Deflationary technology describes the recurring pattern in which exponential cost declines in computing, connectivity, and software create cascading disruption across industries. Each wave of deflation—from Moore's Law in semiconductors to cloud computing to mobile—has enabled new categories of products, collapsed existing business models, and expanded the population of creators and entrepreneurs who can participate in the economy.

Cost Curves: The Deflationary Spiral — from The State of AI Agents 2026

The current deflationary wave is driven by AI inference. Per-million-token pricing has plummeted from $30 in early 2023 to under $2.50 by early 2026—a 92% decline in roughly three years. Open-weight models like DeepSeek have been a primary catalyst, demonstrating frontier-quality inference at dramatically lower cost and forcing aggressive price competition across the industry. This mirrors earlier deflationary spirals: just as cloud computing made server costs approach zero and enabled the SaaS revolution, collapsing inference costs are enabling a new generation of AI agents and agentic engineering tools.

The implications compound. When the cost of writing code approaches zero via AI code generation, the bottleneck shifts from implementation to product vision. When the cost of running AI on every customer interaction approaches zero, agentic commerce replaces traditional interfaces. When the cost of content creation collapses, the Creator Economy expands to include millions of new participants. Each deflationary threshold unlocks applications that were previously economically impossible.

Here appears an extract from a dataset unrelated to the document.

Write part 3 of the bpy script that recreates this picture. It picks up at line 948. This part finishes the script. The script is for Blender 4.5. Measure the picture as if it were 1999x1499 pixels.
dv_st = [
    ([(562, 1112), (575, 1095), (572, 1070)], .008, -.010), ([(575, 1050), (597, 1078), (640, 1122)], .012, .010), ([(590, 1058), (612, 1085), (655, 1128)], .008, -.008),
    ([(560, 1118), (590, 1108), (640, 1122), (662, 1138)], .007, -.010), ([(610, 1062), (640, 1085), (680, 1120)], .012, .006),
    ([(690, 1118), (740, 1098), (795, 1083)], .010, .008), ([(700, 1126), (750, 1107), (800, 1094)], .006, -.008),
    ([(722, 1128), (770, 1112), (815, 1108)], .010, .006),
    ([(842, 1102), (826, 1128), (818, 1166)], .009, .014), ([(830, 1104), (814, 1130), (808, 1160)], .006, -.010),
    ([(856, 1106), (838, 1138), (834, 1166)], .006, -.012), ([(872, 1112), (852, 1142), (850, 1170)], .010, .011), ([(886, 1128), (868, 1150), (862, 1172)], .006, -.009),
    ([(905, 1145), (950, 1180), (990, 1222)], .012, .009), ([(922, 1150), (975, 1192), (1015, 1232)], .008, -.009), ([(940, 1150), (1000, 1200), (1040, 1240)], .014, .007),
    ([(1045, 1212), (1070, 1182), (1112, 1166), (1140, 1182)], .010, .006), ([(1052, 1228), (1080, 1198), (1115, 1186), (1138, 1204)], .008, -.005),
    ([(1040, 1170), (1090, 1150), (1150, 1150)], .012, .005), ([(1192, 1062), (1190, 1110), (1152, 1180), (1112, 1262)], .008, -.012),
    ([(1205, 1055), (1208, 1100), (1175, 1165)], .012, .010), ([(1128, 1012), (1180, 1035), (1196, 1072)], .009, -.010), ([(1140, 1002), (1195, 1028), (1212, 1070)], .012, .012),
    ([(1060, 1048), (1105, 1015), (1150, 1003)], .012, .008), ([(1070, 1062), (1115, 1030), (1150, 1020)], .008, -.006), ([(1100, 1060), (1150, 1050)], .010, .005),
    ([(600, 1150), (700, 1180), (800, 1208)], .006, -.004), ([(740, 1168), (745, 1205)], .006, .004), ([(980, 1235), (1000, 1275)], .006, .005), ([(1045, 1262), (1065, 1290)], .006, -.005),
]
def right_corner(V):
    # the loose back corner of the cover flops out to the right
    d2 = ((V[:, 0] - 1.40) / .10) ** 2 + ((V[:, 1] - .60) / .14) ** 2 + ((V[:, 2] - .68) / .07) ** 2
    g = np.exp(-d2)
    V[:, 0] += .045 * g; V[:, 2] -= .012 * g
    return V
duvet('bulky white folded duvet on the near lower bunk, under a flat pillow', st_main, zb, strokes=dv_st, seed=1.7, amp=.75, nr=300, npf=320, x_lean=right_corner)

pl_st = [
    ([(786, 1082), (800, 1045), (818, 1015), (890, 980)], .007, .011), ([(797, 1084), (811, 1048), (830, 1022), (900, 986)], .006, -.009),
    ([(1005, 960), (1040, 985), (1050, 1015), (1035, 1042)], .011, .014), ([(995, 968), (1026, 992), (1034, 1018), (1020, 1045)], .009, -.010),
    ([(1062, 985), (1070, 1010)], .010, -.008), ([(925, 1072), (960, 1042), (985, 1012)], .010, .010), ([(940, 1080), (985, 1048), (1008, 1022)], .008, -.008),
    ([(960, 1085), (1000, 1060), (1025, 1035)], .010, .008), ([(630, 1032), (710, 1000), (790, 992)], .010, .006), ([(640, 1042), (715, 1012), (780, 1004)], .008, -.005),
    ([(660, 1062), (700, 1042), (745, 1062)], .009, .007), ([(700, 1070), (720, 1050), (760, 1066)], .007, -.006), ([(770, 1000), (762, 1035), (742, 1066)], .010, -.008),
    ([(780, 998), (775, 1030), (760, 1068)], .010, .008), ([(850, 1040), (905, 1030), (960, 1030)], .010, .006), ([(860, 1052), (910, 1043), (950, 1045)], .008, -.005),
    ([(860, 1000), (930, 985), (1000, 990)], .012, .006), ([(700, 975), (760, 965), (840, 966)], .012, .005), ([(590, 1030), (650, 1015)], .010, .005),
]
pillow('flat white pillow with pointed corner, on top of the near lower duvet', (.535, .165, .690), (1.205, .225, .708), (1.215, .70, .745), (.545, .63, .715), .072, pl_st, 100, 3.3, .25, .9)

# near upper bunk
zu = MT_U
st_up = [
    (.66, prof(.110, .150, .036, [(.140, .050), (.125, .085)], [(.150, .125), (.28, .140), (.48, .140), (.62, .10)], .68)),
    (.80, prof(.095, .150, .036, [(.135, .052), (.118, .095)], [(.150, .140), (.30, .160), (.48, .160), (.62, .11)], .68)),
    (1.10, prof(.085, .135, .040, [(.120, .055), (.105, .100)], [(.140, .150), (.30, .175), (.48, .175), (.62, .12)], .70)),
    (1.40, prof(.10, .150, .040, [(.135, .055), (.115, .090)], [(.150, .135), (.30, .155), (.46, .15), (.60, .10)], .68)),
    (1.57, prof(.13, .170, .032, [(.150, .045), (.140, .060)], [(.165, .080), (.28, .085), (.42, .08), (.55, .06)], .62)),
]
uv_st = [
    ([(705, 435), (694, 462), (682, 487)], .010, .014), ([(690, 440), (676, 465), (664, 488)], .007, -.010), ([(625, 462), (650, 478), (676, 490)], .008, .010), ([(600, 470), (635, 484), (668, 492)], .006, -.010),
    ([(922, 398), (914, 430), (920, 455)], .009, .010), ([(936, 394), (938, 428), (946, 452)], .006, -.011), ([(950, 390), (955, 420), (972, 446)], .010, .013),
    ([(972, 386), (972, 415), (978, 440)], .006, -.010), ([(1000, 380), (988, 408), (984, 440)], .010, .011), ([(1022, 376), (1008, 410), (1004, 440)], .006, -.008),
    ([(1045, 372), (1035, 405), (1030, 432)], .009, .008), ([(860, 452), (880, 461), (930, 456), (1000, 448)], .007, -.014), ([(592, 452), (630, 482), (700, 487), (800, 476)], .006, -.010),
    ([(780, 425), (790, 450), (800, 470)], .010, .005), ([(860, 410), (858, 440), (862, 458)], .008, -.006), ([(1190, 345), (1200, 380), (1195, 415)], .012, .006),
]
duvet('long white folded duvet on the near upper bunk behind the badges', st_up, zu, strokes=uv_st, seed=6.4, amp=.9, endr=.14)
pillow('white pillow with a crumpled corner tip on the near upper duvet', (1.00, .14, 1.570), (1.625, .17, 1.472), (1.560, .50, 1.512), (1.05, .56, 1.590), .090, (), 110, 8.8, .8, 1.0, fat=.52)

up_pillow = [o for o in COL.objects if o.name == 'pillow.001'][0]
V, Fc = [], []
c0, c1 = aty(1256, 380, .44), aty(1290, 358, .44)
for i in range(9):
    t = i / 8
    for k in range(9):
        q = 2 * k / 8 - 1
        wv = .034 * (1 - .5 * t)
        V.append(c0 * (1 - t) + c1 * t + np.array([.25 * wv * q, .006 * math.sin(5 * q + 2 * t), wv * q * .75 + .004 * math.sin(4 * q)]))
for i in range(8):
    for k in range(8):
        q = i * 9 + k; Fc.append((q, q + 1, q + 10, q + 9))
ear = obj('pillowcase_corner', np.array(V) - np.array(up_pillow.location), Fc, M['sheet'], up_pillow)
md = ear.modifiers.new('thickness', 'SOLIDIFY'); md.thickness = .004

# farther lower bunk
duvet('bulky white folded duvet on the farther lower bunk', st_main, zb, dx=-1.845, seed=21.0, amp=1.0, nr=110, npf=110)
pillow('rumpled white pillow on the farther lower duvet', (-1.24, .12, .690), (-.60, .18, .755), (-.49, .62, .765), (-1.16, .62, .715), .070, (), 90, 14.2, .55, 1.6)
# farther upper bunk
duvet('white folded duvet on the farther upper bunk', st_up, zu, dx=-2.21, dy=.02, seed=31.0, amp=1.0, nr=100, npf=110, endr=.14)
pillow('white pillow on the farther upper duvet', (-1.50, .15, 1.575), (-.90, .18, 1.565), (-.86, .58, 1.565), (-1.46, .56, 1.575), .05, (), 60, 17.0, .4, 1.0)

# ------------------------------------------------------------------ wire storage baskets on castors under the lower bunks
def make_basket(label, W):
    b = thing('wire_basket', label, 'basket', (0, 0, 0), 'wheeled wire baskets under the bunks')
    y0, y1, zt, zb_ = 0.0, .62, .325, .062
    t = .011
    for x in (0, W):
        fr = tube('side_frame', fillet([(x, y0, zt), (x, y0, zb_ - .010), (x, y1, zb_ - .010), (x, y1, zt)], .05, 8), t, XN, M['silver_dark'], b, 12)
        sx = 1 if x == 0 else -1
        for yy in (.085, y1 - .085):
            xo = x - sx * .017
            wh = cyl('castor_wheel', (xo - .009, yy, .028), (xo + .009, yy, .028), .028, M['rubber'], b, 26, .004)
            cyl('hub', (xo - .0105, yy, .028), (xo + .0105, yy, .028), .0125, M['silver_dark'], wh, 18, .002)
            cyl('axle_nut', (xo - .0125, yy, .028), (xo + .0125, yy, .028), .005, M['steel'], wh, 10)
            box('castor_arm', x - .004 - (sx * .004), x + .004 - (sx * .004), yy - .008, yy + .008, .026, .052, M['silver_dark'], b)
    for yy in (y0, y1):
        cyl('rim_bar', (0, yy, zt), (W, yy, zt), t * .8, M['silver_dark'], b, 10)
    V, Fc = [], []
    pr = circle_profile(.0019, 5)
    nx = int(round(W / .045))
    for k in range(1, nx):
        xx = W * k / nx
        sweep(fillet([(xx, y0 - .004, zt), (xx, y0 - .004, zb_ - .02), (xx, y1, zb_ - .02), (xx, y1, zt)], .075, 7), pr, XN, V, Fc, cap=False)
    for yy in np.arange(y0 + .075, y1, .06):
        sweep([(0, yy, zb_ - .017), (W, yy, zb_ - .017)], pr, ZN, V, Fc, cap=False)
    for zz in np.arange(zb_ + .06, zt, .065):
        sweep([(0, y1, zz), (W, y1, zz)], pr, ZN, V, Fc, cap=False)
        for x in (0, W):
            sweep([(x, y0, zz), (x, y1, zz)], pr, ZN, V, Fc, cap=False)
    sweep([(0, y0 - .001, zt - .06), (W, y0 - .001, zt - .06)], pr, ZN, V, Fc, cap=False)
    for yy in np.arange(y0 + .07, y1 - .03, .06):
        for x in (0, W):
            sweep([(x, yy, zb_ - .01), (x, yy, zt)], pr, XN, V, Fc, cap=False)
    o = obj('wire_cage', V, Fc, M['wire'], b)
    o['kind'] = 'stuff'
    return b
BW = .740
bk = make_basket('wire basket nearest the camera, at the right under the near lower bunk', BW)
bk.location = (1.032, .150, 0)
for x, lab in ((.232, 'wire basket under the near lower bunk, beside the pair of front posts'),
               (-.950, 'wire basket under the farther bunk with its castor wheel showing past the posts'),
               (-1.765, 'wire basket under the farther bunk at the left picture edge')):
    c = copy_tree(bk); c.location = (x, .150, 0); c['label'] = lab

Historically, deflationary technology follows a predictable pattern: incumbents initially resist the cost decline (protecting margins), while insurgents build natively on the cheaper substrate. The SaaS disruption of enterprise software followed this pattern. Now the "SaaSpocalypse" follows the same logic—SaaS businesses that charged premium subscriptions for features that AI can now commoditize face the same structural pressure they once imposed on on-premise software vendors. The deflationary spiral is both the greatest creator and the greatest destroyer of economic value in technology.